Un film institutionnel plus ou moins auto-justificatif de l'injustifiable aurait, à juste titre, soulevé un tollé.
Un film militant dénonçant le scandale n'aurait fait guère plus qu'alimenter la polémique.
Le parti pris par François OZON est tout autre, mais follement audacieux tellement il semble hors de portée :
raconter l'histoire sans complaisance…
présenter les personnages dans leurs écrasements, leurs hésitations, leurs révoltes,
leurs revirements, leurs libérations, leurs inconsciences, leurs faiblesses…
Bref : leur complexité.

Eh bien le pari est tenu. Et de quelle manière !
Le pédophile n'est pas qu'un monstre ; il lui arrive d'être émouvant de détresse et de vérité…
L'instant d'un éclair ! Car sa séduction perverse a tôt fait de reprendre le dessus,
et l'on ne voit plus comment il pourrait sortir de sa prison.
L'évêque essaie réellement d'être vrai : il reconnaît les faits… mais pas si facilement.
Il compatit… mais jusqu'à un certain point.
Le souci de l'institution Église reste une pesanteur bien difficile à surmonter jusqu'au bout.
Quant aux victimes, ce ne sont pas des anges, mais quel courage !
Elles se débattent comme elles peuvent avec leur formidable colère,
si puissante qu'elle menace sans cesse de les emporter ou de les détruire de l'intérieur ;
elles se débattent avec leur entourage, lui aussi déstabilisé, avec l'Église catholique, avec les autres institutions.
Elles renaissent en osant parler entre elles et grâce à leur solidarité ; mais leur fragilité demeure.
Pas un seul personnage qui soit caricatural, pas un seul qui ne soit touchant d'humanité en quelque chose.

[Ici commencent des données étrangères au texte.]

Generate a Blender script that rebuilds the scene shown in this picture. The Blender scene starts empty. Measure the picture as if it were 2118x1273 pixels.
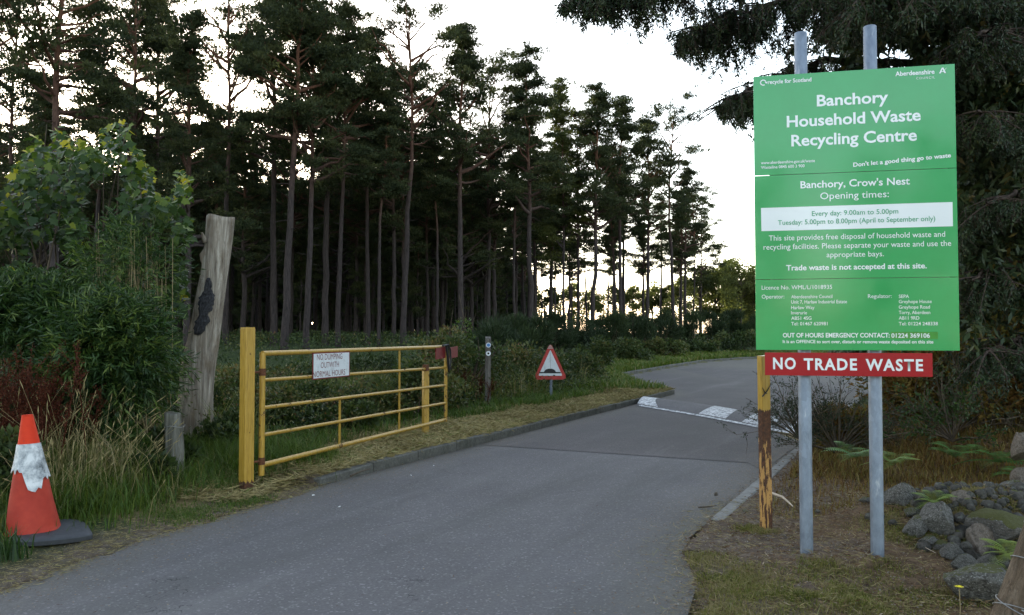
import bpy, math, random
import numpy as np
from mathutils import Vector, Matrix, Euler

random.seed(11)
rng = np.random.default_rng(11)
R = math.radians
scene = bpy.context.scene
col = scene.collection

# ---------------------------------------------------------------- camera, sky, sun, exposure
CAM_Z = 1.55
FPX = 1647.0                      # focal length in pixels of the 2118 px wide photograph
PITCH = math.atan((690 - 636.5) / FPX)
cam_d = bpy.data.cameras.new('camera')
cam = bpy.data.objects.new('camera', cam_d)
col.objects.link(cam)
cam_d.sensor_width = 36.0
cam_d.lens = 36.0 * FPX / 2118.0
cam_d.clip_start = 0.05
cam_d.clip_end = 3000
cam.location = (0, 0, CAM_Z)
cam.rotation_euler = (R(90) + PITCH, 0, 0)
scene.camera = cam

SUN_EL, SUN_AZ = 8.5, -24.0      # low sun behind the wood, azimuth left of the view axis (+Y)
world = bpy.data.worlds.new('World')
scene.world = world
world.use_nodes = True
wn = world.node_tree.nodes
wl = world.node_tree.links
wn.clear()
w_out = wn.new('ShaderNodeOutputWorld')
w_bg = wn.new('ShaderNodeBackground')
w_sky = wn.new('ShaderNodeTexSky')
w_sky.sky_type = 'NISHITA'
w_sky.sun_disc = False
w_sky.sun_elevation = R(SUN_EL)
w_sky.sun_rotation = R(SUN_AZ)
w_sky.air_density = 1.0
w_sky.dust_density = 1.2
w_sky.ozone_density = 1.0
w_hs = wn.new('ShaderNodeHueSaturation')
w_hs.inputs['Saturation'].default_value = 0.66
wl.new(w_sky.outputs[0], w_hs.inputs['Color'])
wl.new(w_hs.outputs[0], w_bg.inputs[0])
w_bg.inputs[1].default_value = 0.15
wl.new(w_bg.outputs[0], w_out.inputs[0])

sun_d = bpy.data.lights.new('sun', 'SUN')
sun = bpy.data.objects.new('sun', sun_d)
col.objects.link(sun)
sun_d.energy = 2.0
sun_d.angle = R(0.5)
sun_d.color = (1.0, 0.9, 0.75)
_sd = Vector((math.sin(R(SUN_AZ)) * math.cos(R(SUN_EL)), math.cos(R(SUN_AZ)) * math.cos(R(SUN_EL)), math.sin(R(SUN_EL))))
sun.rotation_euler = _sd.to_track_quat('Z', 'Y').to_euler()
sun.location = (-20, 30, 40)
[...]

Comment le cinéaste parvient-il à ses fins ?
De façon très simple, légère même, mais si subtile à mettre en œuvre.
Avec tact et discrétion, il joue beaucoup sur les visages :
un regard, une expression, une attitude, un mot, une larme, un éclat de voix, un geste…
qui en disent long, sans qu'il soit besoin d'insister.
François OZON ne martèle rien. N'explique rien.
Il dévoile les cœurs, ou plutôt nous ouvre une fenêtre sur les abysses du cœur humain
où s'entrecroisent les ténèbres les plus affreuses et les traits de lumière les plus beaux.
Quelle leçon d'humanité !
Je ne sais pas si François OZON connaît Jésus-Christ,
mais le « son » que rend son film s'harmonise magnifiquement avec l'humanité du Christ des évangiles.

Reste une question, redoutable.
Qu'est-ce qui « coince » dans l'institution Église, en dépit de ses sincères intentions et de ses déclarations ?
Je l'ai mieux compris grâce à ce film :
le recours au spirituel, à la prière, au pardon sonnent faux, et deviennent même odieux,
dès l'instant où ils dispensent, pour quelque raison que ce soit, de passer par la justice :
la justice à rendre aux victimes.
Puisse ce film être éclairant pour les hommes et les femmes d'Église.